The Rev. Allan B. Ramirez, the Ecuadorean pastor of Brookville Reformed Church and an immigrant advocate helping the Lucero family, said the fact that Mr. Conroy had an Ecuadorean friend illustrated the complexities of the racial dynamics in this case, but did not change his opinion about Mr. Conroy’s guilt.

“There are a lot of racist people out there who live quote-unquote everyday, normal lives,” he said. “They’re not going to walk around saying 24 hours a day, ‘I’m a racist.’ The fact that he had an Ecuadorean friend could be seen simply as a way of hiding his hatred for Latinos. What better way to hide his racism.”

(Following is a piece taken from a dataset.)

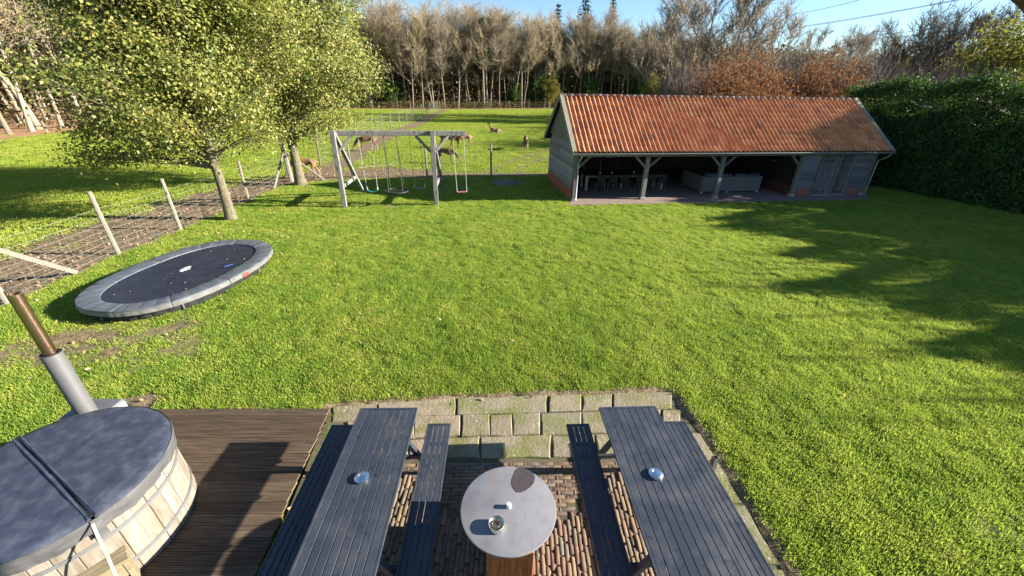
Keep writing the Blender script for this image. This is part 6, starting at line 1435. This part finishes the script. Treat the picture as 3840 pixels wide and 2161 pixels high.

The authorities said the seven teenagers hunted for Hispanic men to attack, as part of an activity they referred to as “beaner-hopping,” a practice that incited outrage and helped thrust Mr. Lucero’s stabbing into the spotlight.

If the seven defendants went “beaner-hopping” that night, as prosecutors allege, they were not the first to do so, and they invented neither the term nor the crime. Mr. Garcia and other former students at the high school said they had heard of students boasting of going “beaner-hopping” for years before November 2008. “I’ve heard that word since fifth grade,” said Mr. Garcia, who added that he never heard Mr. Conroy use it.

Though he has occasionally spoken to others of their friendship, he has largely kept his connection to Mr. Conroy to himself and has not attended the trial, as several other of Mr. Conroy’s young friends have. “I’m just trying to stay away from everything,” Mr. Garcia said.

Mr. Garcia graduated from the high school and now works two jobs: he washes dishes at a restaurant and does maintenance at a church. He said he was trying to save money to go to Suffolk County Community College.

One recent afternoon, Mr. Garcia walked through the parking lot, to the long driveway where Mr. Lucero was found by the police that night. Wrapped around the top of the chain-link fence at the entrance of the driveway was a rosary with a small plastic cross on it.